How Losing a Best Friend Is Like Going Through a Break-Up

I have this theory, this idea, that the art of dating someone and being friends with someone have the same foundation, regardless of gender.  Think about it: being in a serious, committed relationship with someone requires trust.  It requires communication.  It also requires a genuine connection, that you (on some level) actually like the other person, and that you care about them.  Now, consider a friendship.  These traits also must be present.  If you don’t trust someone, you can’t really be friends with them; if there’s no communication, I’m betting the friendship won’t last very long; and if you don’t like them, you probably won’t be friends, either.

When two people begin a friendship, they tell each other things.  They share secrets, they spend time together, they learn each other.  There are inside jokes and heartfelt talks.  So, when a friendship ends, you go through stages of mourning very similar to that of a breakup.

First, there’s anger.  At this point, all you want to do is lash out.  You’re upset, you’re mad, and you’d do anything to let them know.  This is the point in a breakup filled with discarded emails and ripped up letters.

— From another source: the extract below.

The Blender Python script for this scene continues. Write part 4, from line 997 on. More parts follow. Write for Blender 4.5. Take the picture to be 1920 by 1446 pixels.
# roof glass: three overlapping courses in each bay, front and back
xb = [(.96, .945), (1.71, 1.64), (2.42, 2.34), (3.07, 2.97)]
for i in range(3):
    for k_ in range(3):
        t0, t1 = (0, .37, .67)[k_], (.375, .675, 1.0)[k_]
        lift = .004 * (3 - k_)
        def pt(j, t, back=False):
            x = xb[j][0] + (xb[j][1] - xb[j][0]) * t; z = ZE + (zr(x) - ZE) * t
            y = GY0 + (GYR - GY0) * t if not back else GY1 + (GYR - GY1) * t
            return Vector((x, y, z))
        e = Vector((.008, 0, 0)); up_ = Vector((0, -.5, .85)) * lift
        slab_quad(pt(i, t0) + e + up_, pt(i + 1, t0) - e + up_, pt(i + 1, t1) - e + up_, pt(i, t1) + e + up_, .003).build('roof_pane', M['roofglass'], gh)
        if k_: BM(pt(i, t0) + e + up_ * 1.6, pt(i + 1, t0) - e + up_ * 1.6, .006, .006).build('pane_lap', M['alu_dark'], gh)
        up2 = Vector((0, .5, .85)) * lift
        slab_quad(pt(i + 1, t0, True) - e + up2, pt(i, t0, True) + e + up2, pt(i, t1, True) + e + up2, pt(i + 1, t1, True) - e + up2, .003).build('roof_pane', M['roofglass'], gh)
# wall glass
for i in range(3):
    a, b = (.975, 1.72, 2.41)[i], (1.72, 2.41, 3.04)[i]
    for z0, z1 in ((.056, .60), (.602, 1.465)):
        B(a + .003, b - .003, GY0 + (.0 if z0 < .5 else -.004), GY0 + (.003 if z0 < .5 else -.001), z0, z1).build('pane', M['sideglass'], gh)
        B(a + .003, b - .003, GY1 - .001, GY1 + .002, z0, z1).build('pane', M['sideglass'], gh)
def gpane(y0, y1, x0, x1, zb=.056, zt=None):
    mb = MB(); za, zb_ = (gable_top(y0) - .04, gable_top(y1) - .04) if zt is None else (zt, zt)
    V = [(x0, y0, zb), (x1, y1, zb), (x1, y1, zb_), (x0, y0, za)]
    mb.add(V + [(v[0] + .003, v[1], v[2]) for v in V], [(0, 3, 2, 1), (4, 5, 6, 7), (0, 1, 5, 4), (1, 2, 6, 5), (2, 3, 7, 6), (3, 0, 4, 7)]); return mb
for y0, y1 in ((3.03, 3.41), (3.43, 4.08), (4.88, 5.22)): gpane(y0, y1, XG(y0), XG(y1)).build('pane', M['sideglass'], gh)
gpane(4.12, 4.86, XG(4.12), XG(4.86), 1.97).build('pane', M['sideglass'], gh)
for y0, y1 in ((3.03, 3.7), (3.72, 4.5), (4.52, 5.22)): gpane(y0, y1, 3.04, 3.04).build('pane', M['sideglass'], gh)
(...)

Then, you miss them.  You hear their favorite song and wish you could text them.  You see the cutest picture of their favorite animal on Instagram, and you wish you could send it to them.  In the middle of a conversation, someone makes a comment, and your mind shoots to an inside joke.  You almost need to physically restrain yourself from bringing them up in conversation.  It’s like being without a limb.

But at the same time you kind-of hate yourself for missing them.  Your mind is wracked with indignant questions that you’ll know will never be answered.  You’ve been betrayed by the person who was supposed to have your back.  Self, you tell yourself, how dare you miss them!  After all they did to you?

You wonder what you did wrong (and you start to see your part).  It couldn’t have been all them, right?  Which parts were you responsible for?  You should probably apologize, but you don’t want to look desperate.  You carefully craft a text, trying to make it sound casual (you need to strike the perfect balance between sounding sincere, but not too eager–genuine, but indifferent).  They ignore it, and you beat yourself up for trying.

You explain to your family (for the millionth time) that you’re never ever ever getting back together.  And you’re not sure who is more torn up about it: you, or your mother.  Seriously, Mom, whose side are you on?

You accept it.  There’s a saying that goes a little bit like this: “Missing someone doesn’t mean you need them back in your life.”  I think this is generally used to describe the loss of a boy/girlfriend, but it can apply to anyone.  You realize that even if they tried to reconcile, some relationships are better left in the past.  As cliché as it may sound, people usually come into your life and leave your life for a reason.  There’s definitely a time and a place for reconciliation, but if you feel in your heart that it’s over and that you’ve been hurt past the point of no return, it’s time to leave it be, and accept the loss. There are friend-making opportunities all throughout in college.